*** DATA PROVIDED

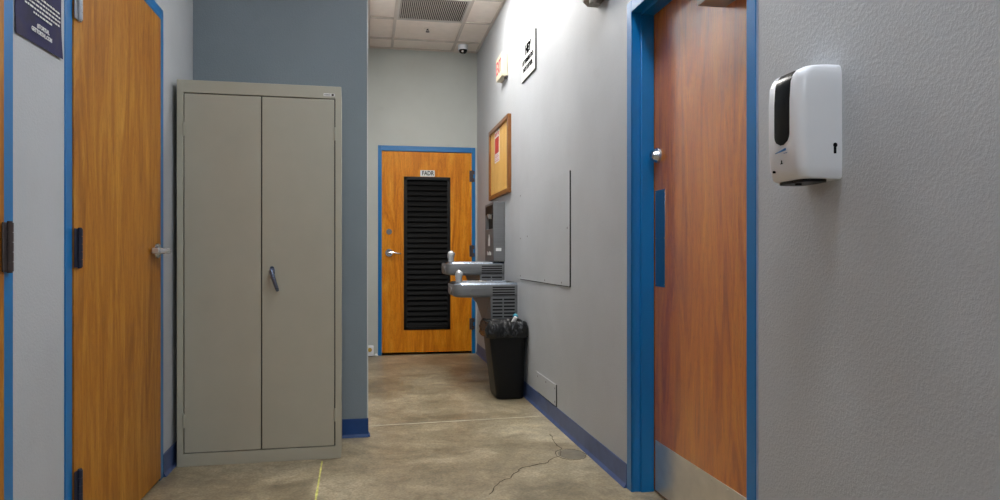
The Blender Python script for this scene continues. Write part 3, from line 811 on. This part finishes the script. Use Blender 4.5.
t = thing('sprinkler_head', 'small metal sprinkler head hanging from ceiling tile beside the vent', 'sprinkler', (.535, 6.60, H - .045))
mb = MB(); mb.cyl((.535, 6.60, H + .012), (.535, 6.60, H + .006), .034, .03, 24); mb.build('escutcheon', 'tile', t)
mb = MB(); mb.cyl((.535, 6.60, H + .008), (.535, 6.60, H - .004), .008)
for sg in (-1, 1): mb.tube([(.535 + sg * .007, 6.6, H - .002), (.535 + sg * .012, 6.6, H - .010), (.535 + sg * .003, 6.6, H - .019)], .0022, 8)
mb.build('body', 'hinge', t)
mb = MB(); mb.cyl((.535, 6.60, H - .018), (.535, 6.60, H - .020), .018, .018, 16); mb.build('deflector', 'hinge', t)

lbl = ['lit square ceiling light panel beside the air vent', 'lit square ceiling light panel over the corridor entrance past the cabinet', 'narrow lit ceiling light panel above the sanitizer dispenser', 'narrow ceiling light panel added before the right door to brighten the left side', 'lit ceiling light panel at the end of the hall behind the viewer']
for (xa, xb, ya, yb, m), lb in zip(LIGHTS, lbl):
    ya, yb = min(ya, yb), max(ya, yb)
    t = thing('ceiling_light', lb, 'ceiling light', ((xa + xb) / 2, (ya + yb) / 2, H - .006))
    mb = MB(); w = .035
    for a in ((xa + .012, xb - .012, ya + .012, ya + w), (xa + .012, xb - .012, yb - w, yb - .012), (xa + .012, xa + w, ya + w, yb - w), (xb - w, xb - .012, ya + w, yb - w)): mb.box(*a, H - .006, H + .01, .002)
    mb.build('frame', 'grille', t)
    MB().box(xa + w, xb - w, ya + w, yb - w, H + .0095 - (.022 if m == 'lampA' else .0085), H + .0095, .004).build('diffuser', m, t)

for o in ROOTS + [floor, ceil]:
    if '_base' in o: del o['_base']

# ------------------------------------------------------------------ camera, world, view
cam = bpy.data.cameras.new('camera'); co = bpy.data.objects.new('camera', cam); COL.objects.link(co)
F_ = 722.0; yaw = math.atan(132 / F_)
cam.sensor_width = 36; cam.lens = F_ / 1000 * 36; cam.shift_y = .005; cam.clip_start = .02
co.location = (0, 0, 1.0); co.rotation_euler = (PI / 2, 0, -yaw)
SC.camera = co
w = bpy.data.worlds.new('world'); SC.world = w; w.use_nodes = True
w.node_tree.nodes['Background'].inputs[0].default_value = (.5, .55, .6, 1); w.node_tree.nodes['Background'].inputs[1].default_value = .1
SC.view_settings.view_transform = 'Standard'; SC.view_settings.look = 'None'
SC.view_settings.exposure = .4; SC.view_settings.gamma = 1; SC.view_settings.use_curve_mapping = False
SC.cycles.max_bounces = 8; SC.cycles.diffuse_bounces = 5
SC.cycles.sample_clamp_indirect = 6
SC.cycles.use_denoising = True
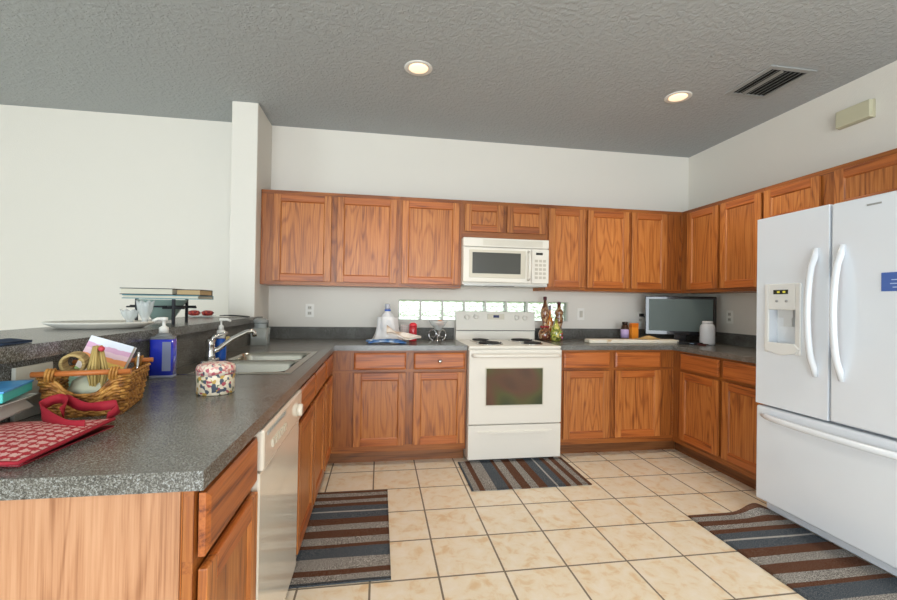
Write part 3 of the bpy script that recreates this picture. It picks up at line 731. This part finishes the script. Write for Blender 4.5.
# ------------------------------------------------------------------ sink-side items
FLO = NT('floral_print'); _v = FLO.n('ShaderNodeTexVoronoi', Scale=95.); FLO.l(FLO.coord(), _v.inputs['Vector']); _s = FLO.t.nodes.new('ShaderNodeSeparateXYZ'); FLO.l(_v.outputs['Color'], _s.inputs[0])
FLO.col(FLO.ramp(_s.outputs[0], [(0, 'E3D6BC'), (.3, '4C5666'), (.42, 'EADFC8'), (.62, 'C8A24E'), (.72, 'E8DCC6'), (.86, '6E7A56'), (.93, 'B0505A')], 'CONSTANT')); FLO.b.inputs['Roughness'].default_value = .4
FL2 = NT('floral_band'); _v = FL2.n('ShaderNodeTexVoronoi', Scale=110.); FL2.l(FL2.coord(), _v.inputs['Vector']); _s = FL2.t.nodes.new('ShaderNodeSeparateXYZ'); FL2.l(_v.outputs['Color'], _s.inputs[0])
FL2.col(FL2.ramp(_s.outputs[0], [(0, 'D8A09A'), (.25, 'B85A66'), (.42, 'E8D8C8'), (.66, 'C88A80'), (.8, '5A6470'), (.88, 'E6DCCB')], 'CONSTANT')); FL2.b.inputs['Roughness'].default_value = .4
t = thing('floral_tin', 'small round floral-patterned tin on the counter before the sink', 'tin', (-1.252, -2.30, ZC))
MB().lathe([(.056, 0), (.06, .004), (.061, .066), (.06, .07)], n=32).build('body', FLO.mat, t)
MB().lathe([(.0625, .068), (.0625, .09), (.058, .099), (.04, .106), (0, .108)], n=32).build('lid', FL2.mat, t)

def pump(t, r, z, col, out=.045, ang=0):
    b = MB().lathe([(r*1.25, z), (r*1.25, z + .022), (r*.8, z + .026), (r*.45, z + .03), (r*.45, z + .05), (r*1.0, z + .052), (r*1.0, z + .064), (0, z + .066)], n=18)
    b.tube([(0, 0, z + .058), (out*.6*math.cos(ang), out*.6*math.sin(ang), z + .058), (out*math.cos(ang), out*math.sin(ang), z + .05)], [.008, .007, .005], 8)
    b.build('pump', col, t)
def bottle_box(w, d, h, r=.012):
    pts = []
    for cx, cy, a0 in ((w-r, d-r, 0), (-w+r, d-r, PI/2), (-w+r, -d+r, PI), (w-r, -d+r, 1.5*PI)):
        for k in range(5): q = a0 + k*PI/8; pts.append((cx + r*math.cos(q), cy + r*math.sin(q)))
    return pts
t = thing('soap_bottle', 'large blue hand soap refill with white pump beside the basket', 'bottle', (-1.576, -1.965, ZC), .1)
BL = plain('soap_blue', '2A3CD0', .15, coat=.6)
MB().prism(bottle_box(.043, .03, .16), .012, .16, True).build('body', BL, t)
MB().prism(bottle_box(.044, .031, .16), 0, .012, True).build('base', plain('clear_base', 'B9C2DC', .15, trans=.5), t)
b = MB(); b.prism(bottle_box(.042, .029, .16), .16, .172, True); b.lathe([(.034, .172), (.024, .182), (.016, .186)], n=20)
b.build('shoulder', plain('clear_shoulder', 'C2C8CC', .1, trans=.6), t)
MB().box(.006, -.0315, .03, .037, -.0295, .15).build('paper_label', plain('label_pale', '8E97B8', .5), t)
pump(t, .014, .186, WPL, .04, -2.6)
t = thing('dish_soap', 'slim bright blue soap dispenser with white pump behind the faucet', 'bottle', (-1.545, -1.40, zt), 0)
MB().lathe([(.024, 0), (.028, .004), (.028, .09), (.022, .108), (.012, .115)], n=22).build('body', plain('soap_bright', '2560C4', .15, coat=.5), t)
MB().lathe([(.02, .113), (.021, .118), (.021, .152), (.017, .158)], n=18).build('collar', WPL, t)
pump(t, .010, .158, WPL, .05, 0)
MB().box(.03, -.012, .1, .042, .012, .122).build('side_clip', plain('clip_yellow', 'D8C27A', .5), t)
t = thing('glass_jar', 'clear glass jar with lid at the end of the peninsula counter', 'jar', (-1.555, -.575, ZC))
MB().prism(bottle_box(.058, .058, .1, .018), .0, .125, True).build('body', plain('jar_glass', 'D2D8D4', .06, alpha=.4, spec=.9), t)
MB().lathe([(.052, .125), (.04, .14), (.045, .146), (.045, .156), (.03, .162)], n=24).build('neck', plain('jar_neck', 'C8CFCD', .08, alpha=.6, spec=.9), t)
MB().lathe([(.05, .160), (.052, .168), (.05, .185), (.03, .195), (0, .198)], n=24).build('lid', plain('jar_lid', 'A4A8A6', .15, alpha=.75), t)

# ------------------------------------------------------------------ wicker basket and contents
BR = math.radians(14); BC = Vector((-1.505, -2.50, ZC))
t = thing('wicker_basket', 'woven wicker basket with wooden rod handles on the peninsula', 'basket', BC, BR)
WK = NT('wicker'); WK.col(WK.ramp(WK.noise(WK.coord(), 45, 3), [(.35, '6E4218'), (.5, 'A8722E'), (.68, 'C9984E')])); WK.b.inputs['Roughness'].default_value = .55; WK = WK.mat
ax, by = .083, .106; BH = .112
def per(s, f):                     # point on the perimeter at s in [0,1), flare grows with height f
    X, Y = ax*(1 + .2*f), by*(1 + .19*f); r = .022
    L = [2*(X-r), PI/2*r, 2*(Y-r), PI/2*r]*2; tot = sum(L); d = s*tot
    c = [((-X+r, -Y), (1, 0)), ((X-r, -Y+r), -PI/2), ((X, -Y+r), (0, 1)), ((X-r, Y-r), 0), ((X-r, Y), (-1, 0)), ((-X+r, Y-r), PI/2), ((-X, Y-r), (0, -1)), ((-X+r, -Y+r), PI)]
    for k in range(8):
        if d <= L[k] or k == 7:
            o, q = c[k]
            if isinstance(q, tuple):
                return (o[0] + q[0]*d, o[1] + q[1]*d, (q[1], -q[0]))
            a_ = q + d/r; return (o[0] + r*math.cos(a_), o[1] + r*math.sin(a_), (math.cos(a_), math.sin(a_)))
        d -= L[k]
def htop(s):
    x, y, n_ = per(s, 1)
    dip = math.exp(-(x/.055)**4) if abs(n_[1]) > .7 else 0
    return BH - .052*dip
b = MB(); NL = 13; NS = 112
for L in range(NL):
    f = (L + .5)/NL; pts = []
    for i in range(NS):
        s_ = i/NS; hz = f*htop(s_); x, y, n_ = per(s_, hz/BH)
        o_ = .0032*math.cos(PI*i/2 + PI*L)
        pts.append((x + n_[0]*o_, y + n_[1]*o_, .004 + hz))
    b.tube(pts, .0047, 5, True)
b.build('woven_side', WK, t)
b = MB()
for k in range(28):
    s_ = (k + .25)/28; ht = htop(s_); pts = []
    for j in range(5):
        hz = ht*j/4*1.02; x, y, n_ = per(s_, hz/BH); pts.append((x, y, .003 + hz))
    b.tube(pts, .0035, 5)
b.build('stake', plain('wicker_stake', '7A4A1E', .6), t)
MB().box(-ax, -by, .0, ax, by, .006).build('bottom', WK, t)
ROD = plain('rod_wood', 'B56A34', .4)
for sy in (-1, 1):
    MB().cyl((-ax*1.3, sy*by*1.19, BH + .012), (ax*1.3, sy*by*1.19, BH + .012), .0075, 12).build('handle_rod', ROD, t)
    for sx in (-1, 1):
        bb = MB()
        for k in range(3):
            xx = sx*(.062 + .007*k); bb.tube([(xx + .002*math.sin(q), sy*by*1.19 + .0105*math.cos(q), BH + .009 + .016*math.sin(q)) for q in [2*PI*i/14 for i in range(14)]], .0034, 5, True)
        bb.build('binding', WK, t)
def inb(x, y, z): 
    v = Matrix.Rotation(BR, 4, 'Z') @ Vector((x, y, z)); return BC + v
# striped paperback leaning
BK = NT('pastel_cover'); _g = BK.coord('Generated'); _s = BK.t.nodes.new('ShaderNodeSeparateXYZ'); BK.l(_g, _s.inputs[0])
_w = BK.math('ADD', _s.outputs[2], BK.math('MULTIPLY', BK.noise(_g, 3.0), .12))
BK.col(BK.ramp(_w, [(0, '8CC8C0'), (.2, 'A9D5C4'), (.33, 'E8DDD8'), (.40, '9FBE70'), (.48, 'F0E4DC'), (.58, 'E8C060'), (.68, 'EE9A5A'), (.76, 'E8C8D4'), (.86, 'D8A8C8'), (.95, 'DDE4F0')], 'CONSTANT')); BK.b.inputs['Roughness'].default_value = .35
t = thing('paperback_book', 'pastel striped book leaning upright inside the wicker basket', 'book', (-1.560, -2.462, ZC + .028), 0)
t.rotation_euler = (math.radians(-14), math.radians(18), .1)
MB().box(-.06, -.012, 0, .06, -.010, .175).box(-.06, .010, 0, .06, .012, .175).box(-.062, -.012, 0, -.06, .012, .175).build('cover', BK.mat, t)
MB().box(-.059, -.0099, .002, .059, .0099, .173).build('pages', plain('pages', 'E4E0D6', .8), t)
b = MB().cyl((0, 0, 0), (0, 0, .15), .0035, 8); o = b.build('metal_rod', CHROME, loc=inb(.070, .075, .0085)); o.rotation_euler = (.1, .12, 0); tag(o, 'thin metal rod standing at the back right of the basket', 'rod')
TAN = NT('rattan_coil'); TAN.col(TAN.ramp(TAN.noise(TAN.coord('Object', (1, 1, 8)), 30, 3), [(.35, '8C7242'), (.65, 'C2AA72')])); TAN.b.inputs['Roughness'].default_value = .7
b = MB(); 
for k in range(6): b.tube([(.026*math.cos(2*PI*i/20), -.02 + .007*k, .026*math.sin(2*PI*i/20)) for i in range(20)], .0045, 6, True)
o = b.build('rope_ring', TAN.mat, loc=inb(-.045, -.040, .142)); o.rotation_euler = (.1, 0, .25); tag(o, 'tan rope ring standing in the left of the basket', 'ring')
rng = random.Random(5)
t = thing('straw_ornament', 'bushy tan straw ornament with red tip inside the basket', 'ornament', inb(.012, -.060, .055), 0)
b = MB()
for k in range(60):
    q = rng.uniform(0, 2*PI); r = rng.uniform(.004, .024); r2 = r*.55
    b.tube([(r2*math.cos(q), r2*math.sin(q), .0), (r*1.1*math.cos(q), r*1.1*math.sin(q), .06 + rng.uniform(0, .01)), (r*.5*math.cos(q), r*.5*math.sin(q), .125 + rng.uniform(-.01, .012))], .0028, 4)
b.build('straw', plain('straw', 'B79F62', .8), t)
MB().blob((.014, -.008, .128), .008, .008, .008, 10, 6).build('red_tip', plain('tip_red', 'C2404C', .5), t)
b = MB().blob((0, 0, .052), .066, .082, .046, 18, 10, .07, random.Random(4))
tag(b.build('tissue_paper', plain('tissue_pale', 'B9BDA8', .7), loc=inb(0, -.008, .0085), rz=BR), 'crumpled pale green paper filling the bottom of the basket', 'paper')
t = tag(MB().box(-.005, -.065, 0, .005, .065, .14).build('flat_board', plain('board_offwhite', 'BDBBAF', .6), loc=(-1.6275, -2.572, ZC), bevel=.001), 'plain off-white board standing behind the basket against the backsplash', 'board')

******

State how many lines of the records hold the string "This", and nothing else.

2